I used to do this every Monday morning at 08:30 in a telephone exchange by tripping the mains circuit breaker. The engine always started a straight 8 Lister diesel and was left running the building right through to 13:00 or so. This covered the morning peak for telephone traffic.
A telephone exchange, as a piece of electronics, runs on a float power supply, with at least 2 rectifiers to charge a battery, which works as a UPS. Telephone exchanges do not fail very often because power supply is integrated into the design of the exchange. The power supply represents a single point of failure, having integrated redundancy and UPS ensures that problems do not happen. Should power really fail, customers with non urgent classes of service will be prevented from originating calls to preserve power.
Dual integrated power supplies with in built fall back facilities, that work.
Now that all the IT braggarts are exposed for what they are, incompetent buffoons, they have confused knowing a bit about software and knowing a few buzzwords with actually understanding what they are talking about.
Perhaps actually looking into a bit of electrical engineering and being ever so humble might well be the order of the day.

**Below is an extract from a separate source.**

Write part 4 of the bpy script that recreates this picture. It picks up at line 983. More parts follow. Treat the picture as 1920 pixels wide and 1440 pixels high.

And the comment about disaster recovery, I worked for an FM company here and we tested out our DR plans every year. No one was allowed help from their colleagues, they had to follow the documentation and correct it if any errors were found. The trial simulated a real disaster and the guides were to enable anyone with a modicum of IT knowledge to recover the systems under test. Users were involved too, they were shipped in to test fully functional systems and sign everything off.
In fact, when relocating mainframes, I used to implement the DR process at the client site and use that for the system transfer. I moved 3 mainframes using this technique and every one went without fuss or problem. Why was this, because the DR system had been properly tested, was proven to work in annual trials and was relatively easy to implement.
I haven't named the company, as it may cause embarrassment to their competitors.